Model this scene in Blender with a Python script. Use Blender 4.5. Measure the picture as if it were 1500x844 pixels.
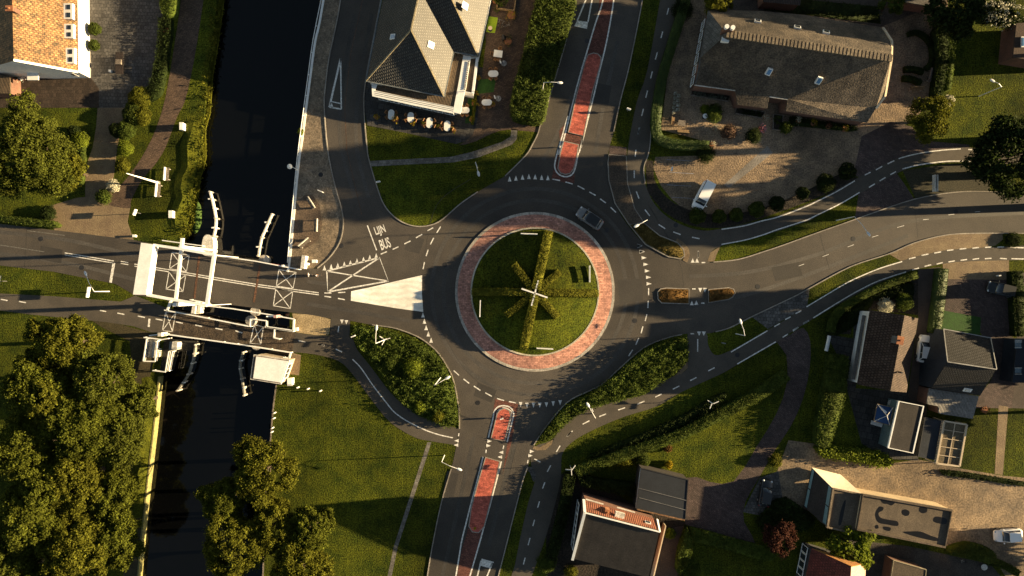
import bpy, bmesh, math, random
import numpy as np
from mathutils import Vector, Matrix
for o in list(bpy.data.objects): bpy.data.objects.remove(o)
SC = bpy.context.scene
COL = SC.collection
R = math.radians
# ---------------------------------------------------------------- camera, sky, sun, exposure
H = 100.0                                   # height of the drone above the road
S = 0.1                                     # metres per photo pixel at road level
ELEV = 11.0
cam = bpy.data.cameras.new('camera'); camo = bpy.data.objects.new('camera', cam); COL.objects.link(camo)
camo.location = (0, 0, H); cam.sensor_width = 36; cam.lens = 36 * H / 150.0
cam.clip_start = 1; cam.clip_end = 3000; SC.camera = camo
world = bpy.data.worlds.new('World'); SC.world = world; world.use_nodes = True
wn = world.node_tree; bg = wn.nodes['Background']
sky = wn.nodes.new('ShaderNodeTexSky'); sky.sky_type = 'NISHITA'; sky.sun_disc = False
sky.sun_elevation = R(ELEV); sky.sun_rotation = R(90 - 2.5)
sky.altitude = 1500; sky.air_density = .8; sky.dust_density = .5; sky.ozone_density = .3
wb = wn.nodes.new('ShaderNodeMix'); wb.data_type = 'RGBA'; wb.blend_type = 'MULTIPLY'; wb.inputs[0].default_value = 1; wb.inputs[7].default_value = (1, .86, .68, 1)   # white balance for the evening
wn.links.new(sky.outputs[0], wb.inputs[6]); wn.links.new(wb.outputs[2], bg.inputs[0]); bg.inputs[1].default_value = 0.05
sun = bpy.data.lights.new('sun', 'SUN'); suno = bpy.data.objects.new('sun', sun); COL.objects.link(suno)
sun.energy = 5.0; sun.angle = R(0.5); sun.color = (1, .75, .41)
sd = Vector((math.cos(R(ELEV)) * math.cos(R(2.5)), math.cos(R(ELEV)) * math.sin(R(2.5)), math.sin(R(ELEV))))
suno.rotation_euler = sd.to_track_quat('Z', 'Y').to_euler()
suno.location = (60, 0, 60)
vs = SC.view_settings; vs.view_transform = 'Standard'; vs.look = 'None'; vs.gamma = 1; vs.use_curve_mapping = False
vs.exposure = 2.15
try:
    SC.cycles.max_bounces = 5; SC.cycles.diffuse_bounces = 2; SC.cycles.transparent_max_bounces = 4
except Exception: pass

# ---------------------------------------------------------------- coordinates
def W(px, py, z=0.0):
    k = (H - z) / H
    return Vector(((px - 750) * S * k, (422 - py) * S * k, z))
def Z(ox, oy, s, pts): return [(ox + a / s, oy + b / s) for a, b in pts]
def XY(pts): return [((a - 750) * S, (422 - b) * S) for a, b in pts]
def smooth(pts, n=5, closed=False):
    out = []; m = len(pts)
    rng = range(m if closed else m - 1)
    for i in rng:
        g = lambda j: pts[j % m] if closed else pts[max(0, min(m - 1, j))]
        p0, p1, p2, p3 = g(i-1), g(i), g(i+1), g(i+2)
        for k in range(n):
            t = k / n
            out.append(tuple(.5*((2*p1[c]) + (-p0[c]+p2[c])*t + (2*p0[c]-5*p1[c]+4*p2[c]-p3[c])*t*t + (-p0[c]+3*p1[c]-3*p2[c]+p3[c])*t**3) for c in (0, 1)))
    if not closed: out.append(tuple(pts[-1]))
    return out
def inside(x, y, poly):
    c = False; j = len(poly) - 1
    for i in range(len(poly)):
        xi, yi = poly[i]; xj, yj = poly[j]
        if (yi > y) != (yj > y) and x < (xj - xi) * (y - yi) / (yj - yi) + xi: c = not c
        j = i
    return c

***

▶ **What you need to do**: Repeat the material above in full and unchanged, minus its images.

▶ **Answer**:
Model this scene in Blender with a Python script. Use Blender 4.5. Measure the picture as if it were 1500x844 pixels.
import bpy, bmesh, math, random
import numpy as np
from mathutils import Vector, Matrix
for o in list(bpy.data.objects): bpy.data.objects.remove(o)
SC = bpy.context.scene
COL = SC.collection
R = math.radians
# ---------------------------------------------------------------- camera, sky, sun, exposure
H = 100.0                                   # height of the drone above the road
S = 0.1                                     # metres per photo pixel at road level
ELEV = 11.0
cam = bpy.data.cameras.new('camera'); camo = bpy.data.objects.new('camera', cam); COL.objects.link(camo)
camo.location = (0, 0, H); cam.sensor_width = 36; cam.lens = 36 * H / 150.0
cam.clip_start = 1; cam.clip_end = 3000; SC.camera = camo
world = bpy.data.worlds.new('World'); SC.world = world; world.use_nodes = True
wn = world.node_tree; bg = wn.nodes['Background']
sky = wn.nodes.new('ShaderNodeTexSky'); sky.sky_type = 'NISHITA'; sky.sun_disc = False
sky.sun_elevation = R(ELEV); sky.sun_rotation = R(90 - 2.5)
sky.altitude = 1500; sky.air_density = .8; sky.dust_density = .5; sky.ozone_density = .3
wb = wn.nodes.new('ShaderNodeMix'); wb.data_type = 'RGBA'; wb.blend_type = 'MULTIPLY'; wb.inputs[0].default_value = 1; wb.inputs[7].default_value = (1, .86, .68, 1)   # white balance for the evening
wn.links.new(sky.outputs[0], wb.inputs[6]); wn.links.new(wb.outputs[2], bg.inputs[0]); bg.inputs[1].default_value = 0.05
sun = bpy.data.lights.new('sun', 'SUN'); suno = bpy.data.objects.new('sun', sun); COL.objects.link(suno)
sun.energy = 5.0; sun.angle = R(0.5); sun.color = (1, .75, .41)
sd = Vector((math.cos(R(ELEV)) * math.cos(R(2.5)), math.cos(R(ELEV)) * math.sin(R(2.5)), math.sin(R(ELEV))))
suno.rotation_euler = sd.to_track_quat('Z', 'Y').to_euler()
suno.location = (60, 0, 60)
vs = SC.view_settings; vs.view_transform = 'Standard'; vs.look = 'None'; vs.gamma = 1; vs.use_curve_mapping = False
vs.exposure = 2.15
try:
    SC.cycles.max_bounces = 5; SC.cycles.diffuse_bounces = 2; SC.cycles.transparent_max_bounces = 4
except Exception: pass

# ---------------------------------------------------------------- coordinates
def W(px, py, z=0.0):
    k = (H - z) / H
    return Vector(((px - 750) * S * k, (422 - py) * S * k, z))
def Z(ox, oy, s, pts): return [(ox + a / s, oy + b / s) for a, b in pts]
def XY(pts): return [((a - 750) * S, (422 - b) * S) for a, b in pts]
def smooth(pts, n=5, closed=False):
    out = []; m = len(pts)
    rng = range(m if closed else m - 1)
    for i in rng:
        g = lambda j: pts[j % m] if closed else pts[max(0, min(m - 1, j))]
        p0, p1, p2, p3 = g(i-1), g(i), g(i+1), g(i+2)
        for k in range(n):
            t = k / n
            out.append(tuple(.5*((2*p1[c]) + (-p0[c]+p2[c])*t + (2*p0[c]-5*p1[c]+4*p2[c]-p3[c])*t*t + (-p0[c]+3*p1[c]-3*p2[c]+p3[c])*t**3) for c in (0, 1)))
    if not closed: out.append(tuple(pts[-1]))
    return out
def inside(x, y, poly):
    c = False; j = len(poly) - 1
    for i in range(len(poly)):
        xi, yi = poly[i]; xj, yj = poly[j]
        if (yi > y) != (yj > y) and x < (xj - xi) * (y - yi) / (yj - yi) + xi: c = not c
        j = i
    return c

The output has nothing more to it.